The Lost Art of Staring Into Space

Elizabeth Benedict

"Which do you prefer -- sex or a pastrami sandwich?" one guy asks another, though it's not a proposition but a light-hearted survey. "To tell you the truth," the other guy says, "sometimes the sandwich." This exchange is lodged in my memory, overheard a dozen years ago at a restaurant.

It reminds me of a scene from last Sunday at the Buttercup Bake Shop near my apartment, a heartbreaking power struggle involving competing temptations: technology, love and sugar. I watched a girl, about 10 years old, eat a cupcake and try to get her mother's attention, but Mom had eyes and fingers only for her iPhone. There was no evidence she'd even eaten a cupcake. She scrolled through emails for the entire time I sat next to them, 20 minutes. iPhone 1 - Cupcake 0. iPhone 1 - Daughter 0.

It made me sad to see the girl looking so bereft -- and stuffing her face with mounds of sugar while Addict Mommie's eyes bored into the screen affixed to her palm.
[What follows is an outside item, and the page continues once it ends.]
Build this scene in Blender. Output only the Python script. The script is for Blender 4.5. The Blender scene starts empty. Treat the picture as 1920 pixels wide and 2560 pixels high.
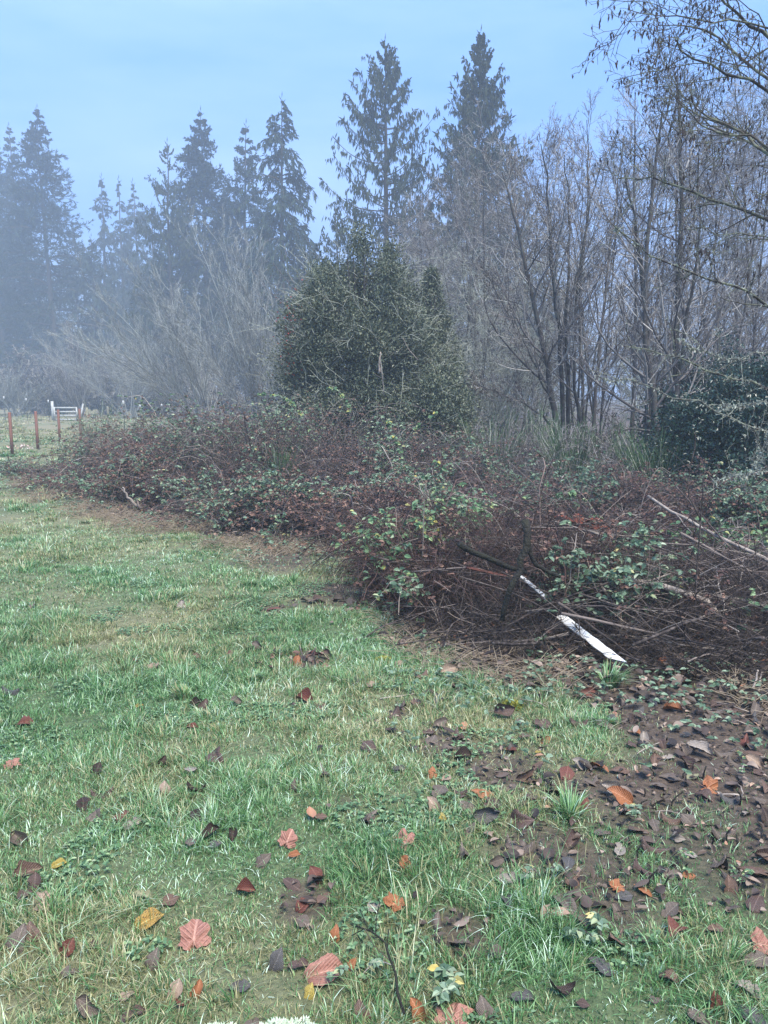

And sadder still because I had just finished Susan Maushart's terrific book about this very problem -- our screen fixation and what it does to family life. The title says more than most do: The Winter of Our Disconnect: How Three Totally Wired Teenagers (and a Mother Who Slept with Her iPhone) Pulled the Plug on Their Technology and Lived to the Tell the Tale.

It's one of a number of smart new books that examines the down sides of our brave new world. Evgeny Morozov's Net Delusion: the Dark Side of Internet Freedom argues that the Internet does not have a liberal, pro-democracy bias, and that repressive governments use it more than we know to further their nefarious aims. MIT professor Sherry Turkle's Alone Together: Why We Expect More From Technology and Less from Each Other is another title that says a great deal about where we are - and where we might be headed.